I think that the music of Jandek fits into this category. His first album, 1978’s Ready for the House, is the kind of thing that causes people to ask themselves, ‘Why am I listening to this?’ There is no obvious payoff, and no instantly pleasing attributes. Instead, what we have is one softly strummed, out-of-tune acoustic guitar, and one deeply disconcerting ghost of a voice, whispering what one gathers are fairly dour sentiments. No particular talent is on display here, other than for creating an unnerving atmosphere. But it is exactly this perplexing quality that can be so mind-expanding for us as music listeners. It is a feeling that I have always noted as I discover some new frontier on my musical horizon: the questioning of why it exists as it does. Ready for the House is essentially one chord throughout, and feels inert. It is the opposite of a lot of the music we hear, and is enjoyable to me because it lacks the qualities of popular music. This makes it fertile ground for all kinds of unique mental activity. Ready for the House makes my mind wander to places most music doesn’t cause me to go.

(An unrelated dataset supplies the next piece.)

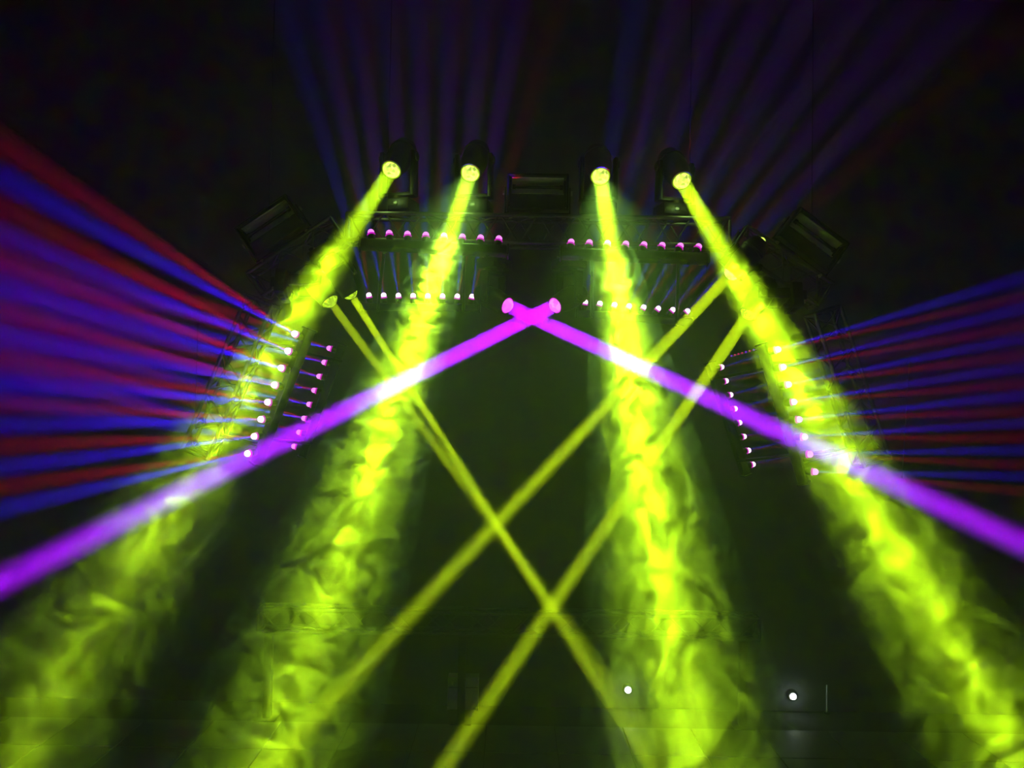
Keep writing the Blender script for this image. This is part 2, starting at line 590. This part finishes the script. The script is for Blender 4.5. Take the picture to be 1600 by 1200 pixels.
# ------------------------------------------------------------------ strobe lights standing on the truss
def strobe(label, c, deg, d, facing=0.0):
    X = idir(deg)
    Z = idir(deg + 90)
    M = frame(P(*c, d), X, Z)
    t = thing('strobe_light', label, 'strobe light', M, 'strobe lights along the arch')
    W, H, D = 0.46, 0.27, 0.16                       # local: X width, Y away from the camera, Z outward
    bm = bmesh.new()
    th = 0.016
    add_box(bm, (0, D / 2 - th / 2, 0), (W, th, H), 0.004)
    for sx in (-1, 1):
        add_box(bm, (sx * (W / 2 - th / 2), 0, 0), (th, D, H), 0.004)
    for sz in (-1, 1):
        add_box(bm, (0, 0, sz * (H / 2 - th / 2)), (W, D, th), 0.004)
    finish('housing', bm, M_BLACK, t)
    bm = bmesh.new()                                 # curved trough reflector in the upper half
    n = 12
    hw = W / 2 - 0.035
    prev = None
    for k in range(n + 1):
        a = math.pi * k / n
        y, z = -0.03 + 0.085 * math.sin(a), 0.055 - 0.062 * math.cos(a)
        cur = (bm.verts.new((-hw, y, z)), bm.verts.new((hw, y, z)))
        if prev:
            bm.faces.new((prev[0], prev[1], cur[1], cur[0]))
        prev = cur
    rf = finish('reflector', bm, M_CHROME, t)
    sm = rf.modifiers.new('thickness', 'SOLIDIFY')
    sm.thickness = 0.004
    rod('flash_tube', (-hw + 0.01, 0.0, 0.05), (hw - 0.01, 0.0, 0.05), 0.012, M_GLASS, t, 14)
    for sx in (-1, 1):
        rod('tube_socket', (sx * (hw - 0.004), 0.0, 0.05), (sx * (hw - 0.03), 0.0, 0.05), 0.018, M_BLACKM, t, 12)
    box_part('lower_panel', (0, -0.03, -0.068), (W - 0.04, 0.02, 0.10), M_GLASS, t, 0.006)
    for sx in (-1, 1):
        arm = box_part('yoke_arm', (sx * (W / 2 + 0.012), 0, -0.055), (0.012, 0.05, 0.20), M_BLACKM, t, 0.004)
        rod('yoke_bolt', (0, 0, 0.06), (sx * 0.02, 0, 0.06), 0.018, M_BRASS, arm, 12)
        rod('adjusting_pin', (-sx * 0.03, -0.03, -0.06), (-sx * 0.03, -0.045, -0.06), 0.008, M_BRASS, arm, 10)
        cl = box_part('truss_clamp', (sx * (W / 2 - 0.03), -0.01, -0.172), (0.03, 0.05, 0.03), M_BRASS, t, 0.008)
        rod('clamp_bolt', (0, -0.02, 0), (0, -0.045, 0), 0.009, M_BRASS, cl, 8)
    box_part('yoke_bridge', (0, 0, -0.15), (W + 0.04, 0.04, 0.012), M_BLACKM, t, 0.003)
    return t


strobe('upright strobe light in the middle of the top truss', (840, 303), -1, 6.25)
strobe('tilted strobe light at the upper left of the arch', (426, 356), 34, 6.22)
strobe('tilted strobe light at the upper right of the arch', (1267, 377), -37, 6.22)


# ------------------------------------------------------------------ small things
def thin_pole(label, a, b, r, mat, arms):
    t = thing('thin_pole', label, 'pole', frame(a, b - a, UP))
    L = (b - a).length
    rod('tube', (0, 0, 0), (L, 0, 0), r, mat, t, 10)
    rod('end_fitting', (-0.01, 0, 0), (0.012, 0, 0), r * 2.2, mat, t, 10)
    rod('end_fitting', (L - 0.012, 0, 0), (L + 0.01, 0, 0), r * 2.2, mat, t, 10)
    inv = t.matrix_world.inverted()
    for f, q in arms:
        rod('side_arm', (f * L, 0, 0), inv @ q, r, M_WIRE, t, 8)


thin_pole('thin vertical pole crossed by the red and blue rays at left', P(305, 668, 6.15), P(309, 506, 6.15), 0.004, M_ALU, ((0.1, P(322, 660, 6.2)), (0.5, P(352, 590, 6.2))))
thin_pole('thin vertical pole crossed by the red and blue rays at right', P(1410, 745, 6.15), P(1421, 568, 6.15), 0.004, M_ALU, ((0.2, P(1367, 700, 6.2)), (0.7, P(1342, 620, 6.2))))

# added arm of glowing dots imitating glints on the right truss lacing
ia, ib = P(1144, 556, 7.2), P(1192, 543, 6.4)
t = thing('glint_strip', 'row of tiny red and violet painted glints between the right led bars', 'glint row', frame(ia, ib - ia, UP))
Li = (ib - ia).length
rod('added_glint_arm', (-0.02, 0.012, 0), (Li + 0.02, 0.012, 0), 0.008, M_BLACKM, t, 8)
for k in range(9):
    rod('glint_dot', (Li * k / 8, 0, 0), (Li * k / 8, -0.012, 0), 0.007, M_GLINT_R if k in (1, 2, 3, 5) else M_GLINT_B, t, 8)


# round white lamps low on the back wall
def white_lamp(px, py, label):
    p = P(px, py, 12.7)
    p.y = YB - 0.10
    t = thing('round_lamp', label, 'lamp', Matrix.Translation((p.x, YB, p.z)), 'white lamps low on the back wall')
    bm = bmesh.new()
    add_lathe(bm, [(0.0, 0.08), (-0.03, 0.08), (-0.05, 0.065), (-0.05, 0.05)], seg=20)
    finish('lamp_body', bm, M_BLACKM, t)
    bm = bmesh.new()
    add_lathe(bm, [(-0.045, 0.05), (-0.07, 0.046), (-0.085, 0.03), (-0.09, 0.008)], seg=20)
    finish('bulb', bm, M_WHITE, t)
    L = bpy.data.lights.new('lamp_light', 'POINT')
    L.energy = 0.9
    L.color = (0.75, 1.0, 0.85)
    L.shadow_soft_size = 0.04
    o = bpy.data.objects.new('lamp_light', L)
    COL.objects.link(o)
    o.location = (p.x, YB - 0.14, p.z)


white_lamp(980, 1075, 'small round white lamp low on the back wall beside the bright third beam')
white_lamp(1236, 1085, 'small round white lamp low on the back wall, the farther right one')

gp = P(1292, 1090, 12.6)
t = thing('metal_upright', 'thin bright metal upright right of the right white lamp', 'pole', Matrix.Translation((gp.x, gp.y, 0)))
rod('tube', (0, 0, 0.015), (0, 0, 0.42), 0.012, M_CHROME, t, 12)
rod('foot', (0, 0, 0.0), (0, 0, 0.02), 0.05, M_BLACKM, t, 16)

cp = P(724, 1085, 12.55)
t = thing('pale_case', 'small pale equipment case behind the dark post at the back', 'case', Matrix.Translation((cp.x, YB - 0.14, 0.012)))
cb = box_part('case_body', (0, 0, 0.25), (0.46, 0.22, 0.48), M_CASE, t, 0.012)
for sx in (-1, 1):
    box_part('corner_bracket', (sx * 0.215, -0.105, 0.03), (0.04, 0.02, 0.05), M_CHROME, t, 0.004)
box_part('latch', (-0.16, -0.115, 0.40), (0.03, 0.012, 0.05), M_CHROME, t, 0.003)
box_part('lid_seam', (0, -0.111, 0.34), (0.44, 0.004, 0.01), M_BLACKM, t)


# ------------------------------------------------------------------ drifting smoke in the big beams
def smoke_material(name, scale, lo, hi, dens, stretch, seed):
    m = bpy.data.materials.new(name)
    nt = nodes_of(m)
    nt.nodes.clear()
    out = nt.nodes.new('ShaderNodeOutputMaterial')
    vs = nt.nodes.new('ShaderNodeVolumeScatter')
    vs.inputs['Color'].default_value = (1, 1, 1, 1)
    vs.inputs['Anisotropy'].default_value = 0.5
    g = nt.nodes.new('ShaderNodeNewGeometry')
    mp = nt.nodes.new('ShaderNodeMapping')
    mp.inputs['Scale'].default_value = stretch
    mp.inputs['Location'].default_value = (seed, seed * 0.7, seed * 1.3)
    nz = nt.nodes.new('ShaderNodeTexNoise')
    nz.inputs['Scale'].default_value = scale
    nz.inputs['Detail'].default_value = 2.5
    nz.inputs['Roughness'].default_value = 0.5
    nz.inputs['Distortion'].default_value = 3.2
    mr = nt.nodes.new('ShaderNodeMapRange')
    mr.inputs['From Min'].default_value = lo
    mr.inputs['From Max'].default_value = hi
    mr.inputs['To Min'].default_value = 0.0
    mr.inputs['To Max'].default_value = dens
    nt.links.new(g.outputs['Position'], mp.inputs['Vector'])
    nt.links.new(mp.outputs[0], nz.inputs['Vector'])
    nt.links.new(nz.outputs['Fac'], mr.inputs['Value'])
    nt.links.new(mr.outputs[0], vs.inputs['Density'])
    nt.links.new(vs.outputs[0], out.inputs['Volume'])
    return m


def smoke(label, a, b, t0, t1, r0, r1, mat):
    p0, p1 = P(*a, D_MAIN), P(*b, D_END)
    d = (p1 - p0)
    q0, q1 = p0 + d * t0, p0 + d * t1
    bm = bmesh.new()
    bmesh.ops.create_cone(bm, segments=24, radius1=r0, radius2=r1, depth=(q1 - q0).length, cap_ends=True)
    me = bpy.data.meshes.new('drifting_smoke')
    bm.to_mesh(me)
    bm.free()
    me.materials.append(mat)
    o = link('drifting_smoke', me)
    o.location = (q0 + q1) / 2
    o.rotation_euler = d.to_track_quat('Z', 'Y').to_euler()
    return tag(o, label, 'smoke', 'smoke in the lime beams', 'stuff')


smoke('smoke drifting in the leftmost lime beam', (612, 265), (70, 1100), 0.26, 1.15, 0.16, 0.47, smoke_material('smoke_a', 3.8, 0.50, 0.66, 0.26, (1, 1, 1), 3.1))
smoke('smoke curling in the second lime beam from the left', (735, 270), (440, 1150), 0.20, 1.15, 0.14, 0.47, smoke_material('smoke_b', 4.4, 0.50, 0.62, 0.42, (1, 1, 1.2), 7.7))
smoke('smoke curling in the third lime beam from the left', (938, 275), (1065, 1100), 0.26, 1.15, 0.16, 0.47, smoke_material('smoke_c', 4.0, 0.50, 0.62, 0.45, (1.2, 1, 0.8), 12.4))
smoke('smoke drifting in the rightmost lime beam', (1065, 282), (1562, 1150), 0.26, 1.15, 0.16, 0.47, smoke_material('smoke_d', 3.8, 0.50, 0.66, 0.34, (1, 1, 1), 17.9))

Similarly, the late 2015 album Vertigo by The Necks is devoid of common convention. But here there is one obvious difference: demonstrable musical talent. In some ways it is even stranger that professional musicians would set out to make this kind of fractured music than an amateur auteur like Jandek, but just as inspiring. After listening to the Jandek record, this album sounds rich with notes and textures, but I think it still exists out on that undefined vista of free and open ambiguity. There is no singing here, just constantly changing splatters of sound and music. The drones are consistently interrupted, which negates the effect that drone music usually has. But just as Ready for the House has an almost oppressive musical continuity, there is a relentlessness to Vertigo. There are no crescendos, it simply evolves. As people who live in a world dominated by popular music we are trained to listen for tension and release, and anything that only builds tension is bound to stand out. In fact, it is probably this quality which unites the two albums in terms of compositional approach.

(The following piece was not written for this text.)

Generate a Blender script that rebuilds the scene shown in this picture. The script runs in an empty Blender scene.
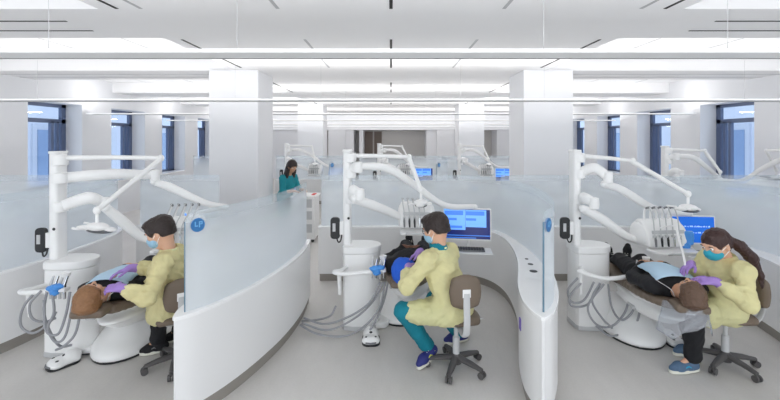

I don’t think that all music must challenge our preconceived notions of what makes listening to it an enjoyable experience. Sometimes, in order for the more directly communicative aspect of music to take place, we must be able to accept it instantly so that we can comprehend it. This is what makes music such as folk and pop such potent vehicles for ideas, radical or otherwise. But it is also important, and pleasurable I might add, to be constantly expanding our boundaries so as to build new kinds of acceptance into our musical ontology. It is good to seek these things out because it reminds you of the limitless potential of creation in all mediums, and the boundlessness of human expression.